On the same week in last June in the midst of the commencement season which witnessed the inauguration of Doctor Marquis, ground was broken on the college campus by Mr. Robert S. Sinclair for a chapel in memory of his father, Mr. Thomas M. Sinclair. This memorial chapel was prepared for almost thirty years ago very soon after Mr. Sinclair's death, but the execution of the purpose has been long delayed. But now at last we see our thoughts and wishes about to be realized in the erection of a building which shall from its beauty and the purposes which it is destined to fulfill be a worthy monument to keep in perpetual remembrance a man, who, in his life-time, did so much to make it possible for us to have a college at all.

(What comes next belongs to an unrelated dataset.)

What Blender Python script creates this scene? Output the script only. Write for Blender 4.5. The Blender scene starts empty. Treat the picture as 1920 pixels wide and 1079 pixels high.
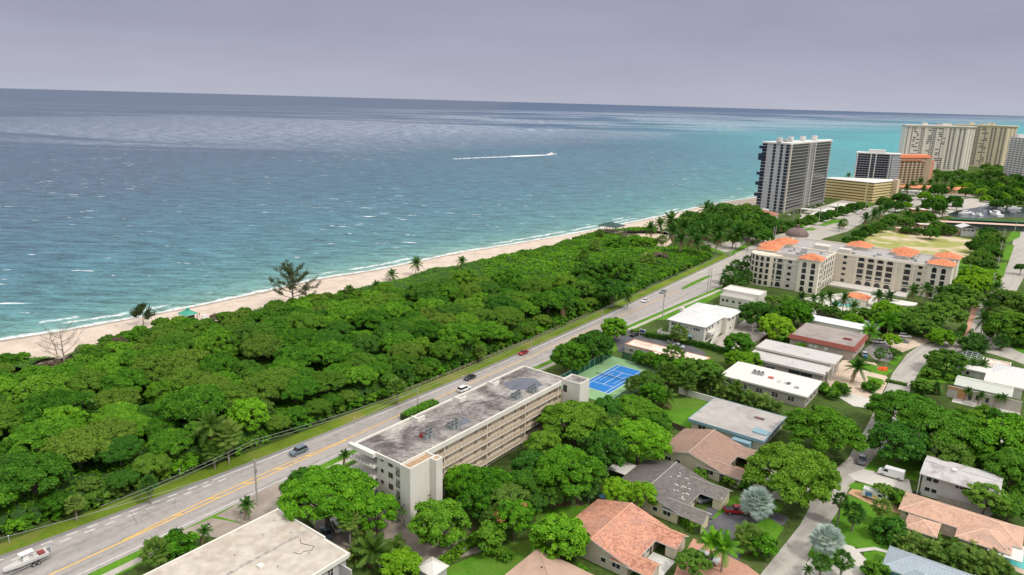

We have now accomplished the purpose for which we set out. We have, to the best of our ability, traced the history of Coe College from its beginnings to the present time. We have followed the Institution from its fountain head in the heart and home of the Rev. Williston Jones, when a handful of young men gathered in his parlor for such elementary instruction as could be given by the zealous pastor and his wife, down to the present day, when more than three-hundred students, young men and maidens, gather in the halls of buildings erected and equipped for college purposes, and one of these buildings at least prepared and provided along the most progressive modern lines, the equal of any in the land. Today the faculty of thirty-two persons conducts the teaching of a curriculum which embraces every department of learning that is recognized as belonging to a liberal education. And these teachers have been prepared for their work by special training and selection.